Un petit mot aux auteurs « concurrents ».
Très souvent, que ce soit sur Facebook ou sur des sites comme babelio, booknode, on peut trouver des drama croustillants où l’on peut observer dans son habitat naturel des auteurs s’écharper à coups de critiques négatives, d’insultes, de railleries et autre lancé olympique d’excréments à l’origine douteuse.
Si le lecteur peut s’amuser de ces querelles, je reste personnellement toujours un peu surpris du besoin de « saboter » un auteur soi-disant concurrent. Pour une raison simple:
Il n’y a pas de concurrence entre auteurs. Elle n’existe pas.
Mais je comprends qu’on puisse s’imaginer qu’elle existe. Après tout, on vend quelque chose qu’on a créé, comme un artisan. Et qui dit vendre, dit commerce, clientèle, fidélisation, et forcement, concurrence. Je veux dire, on a même des classements pour se placer les uns par rapport aux autres !
Tout cela serait vrai, si on vendait des tapis.
Qu’une chose soit claire : je n’ai rien contre les vendeurs de tapis. Mais une fois la carpette achetée, il est peu probable qu’on en achètera une seconde au prochain vendeur, même s’il se pointe avec son tapis 100 % pure laine de mouton bio dorlotée au Mozart pendant la tonte.
Est-ce que ce schéma de consommation est applicable au travail d’un auteur ?
À mes yeux, non.
Artiste et artisan, la frontière est à géométrie variable, mais elle existe. Dans le cas de l’écrivain, un livre lu ne signifie pas un lecteur converti à une religion. Ni un point final à sa consommation de livre tout court, surtout en numérique, encore plus entre « petits auteurs », quand les prix sont ridiculement bas comparé aux grosses pointures du milieu.
Notre lecteur va lire d’autres livres. Éventuellement du même auteur, du même genre, ou d’un autre genre pour s’aérer l’esprit du premier. Qui connaît un lecteur qui ne lit exclusivement qu’un seul auteur ?
Nous ne sommes pas concurrents. J’écris de la Science Fiction. Est-ce que Jacques Vandroux, Manon Samson et Myriam Caillonneau sont des concurrents que je devrais démonter pour m’offrir une place au soleil dans le top 100 d’Amazon ? J’écris aussi de la Fantasy, est-ce que Luce Kolhmann, Eric Costa et Morgan Rice sont des gens que je vais devoir abattre à vue pour détourner leurs lecteurs vers mes propres écrits ?

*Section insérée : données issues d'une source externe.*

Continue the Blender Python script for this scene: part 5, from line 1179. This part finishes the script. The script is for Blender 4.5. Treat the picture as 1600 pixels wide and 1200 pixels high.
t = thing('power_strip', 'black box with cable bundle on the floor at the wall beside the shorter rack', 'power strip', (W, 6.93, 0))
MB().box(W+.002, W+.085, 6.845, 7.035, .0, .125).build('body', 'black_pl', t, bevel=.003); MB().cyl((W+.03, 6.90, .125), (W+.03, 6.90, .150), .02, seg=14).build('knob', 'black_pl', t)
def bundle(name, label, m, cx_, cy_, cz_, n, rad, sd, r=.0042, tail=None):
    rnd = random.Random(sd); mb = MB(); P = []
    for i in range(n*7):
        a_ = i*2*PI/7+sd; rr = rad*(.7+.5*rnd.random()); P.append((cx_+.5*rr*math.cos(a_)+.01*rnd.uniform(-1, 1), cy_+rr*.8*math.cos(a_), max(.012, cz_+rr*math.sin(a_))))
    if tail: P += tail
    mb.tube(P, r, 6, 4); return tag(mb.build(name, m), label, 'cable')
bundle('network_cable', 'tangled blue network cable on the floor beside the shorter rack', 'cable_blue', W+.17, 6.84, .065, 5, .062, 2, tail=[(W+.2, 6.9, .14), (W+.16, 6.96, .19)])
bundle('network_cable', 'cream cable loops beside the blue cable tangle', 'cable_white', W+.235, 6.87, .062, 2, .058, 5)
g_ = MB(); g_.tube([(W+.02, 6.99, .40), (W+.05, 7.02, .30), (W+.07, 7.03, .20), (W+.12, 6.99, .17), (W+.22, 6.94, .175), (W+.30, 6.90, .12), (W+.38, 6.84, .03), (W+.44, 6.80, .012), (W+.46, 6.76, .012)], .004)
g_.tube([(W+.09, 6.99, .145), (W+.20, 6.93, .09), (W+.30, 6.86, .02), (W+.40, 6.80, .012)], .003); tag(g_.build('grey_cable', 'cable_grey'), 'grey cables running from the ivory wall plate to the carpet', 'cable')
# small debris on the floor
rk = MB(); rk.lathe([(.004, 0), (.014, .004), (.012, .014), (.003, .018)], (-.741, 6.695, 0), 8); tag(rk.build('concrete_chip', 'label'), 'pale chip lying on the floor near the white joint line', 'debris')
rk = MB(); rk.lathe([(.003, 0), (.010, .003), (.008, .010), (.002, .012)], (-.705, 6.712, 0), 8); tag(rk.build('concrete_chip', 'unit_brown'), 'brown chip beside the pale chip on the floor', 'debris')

Ou est-ce que leurs succès gardent tout un genre à flot (moi y compris du coup) en attirant chaque jour de nouveaux lecteurs dans cette zone, paraît-il, méprisé de la SF et de la Fantasy ?
Est-ce que les succès d’Hunger Games, Harry Potter et 50 nuances ont coulés leur genre respectif en s’attirant à eux les lecteurs ? Ou est-ce que ces livres ont ouvert une période de faste où un certain type de roman voyait ses ventes décoller ?
Idem quand une de vos connaissances parvient à atteindre son Xéme commentaire positif et prend la tête d’un classement : même s’il est normal d’être un peu envieux (bordel on est humain !) Mais si vous écrivez dans la même branche, réjouissez-vous, c’est un brise-glace qui peut vous entraîner dans son sillage. Votre talent et votre pugnacité à continuer à écrire et à vous améliorer seront quelques un des facteurs qui vous permettront de servir à votre tour de brise-glace pour vos consœurs/confrères. Pas le nombre de vote négatif sur l’ouvrage du voisin.
Plus personnellement, je trouve qu’il n’y a pas de mauvais récit (même si oui, le premier réflexe pour une lecture que l’on n’aime pas c’est « houla c’est quoi ce truc ? ») : il y a des histoires qu’on aurait écrites différemment, c’est obligatoire, c’est une déformation naturelle qui vient avec le job quand on est auteur. Et si de multiples personnes ont aimé ce qu’on a détesté, ce n’est pas qu’ils sont stupides ou que nous sommes dans l’erreur, c’est simplement que nous sommes différents les uns des autres. Une évidence ? Sûrement. Mais une de celle qu’on oublie très volontiers de prendre en compte quand on se prend l’envie de juger le travail artistique d’autrui.
Bref, si vous êtes auteurs, vous devez réaliser qu’on est tous dans le même bateau. Et faire un trou sous les pieds du voisin, aussi apaisant que cela puisse paraître au premier abord, c’est une très mauvaise idée. Pour vous. Et pour nous.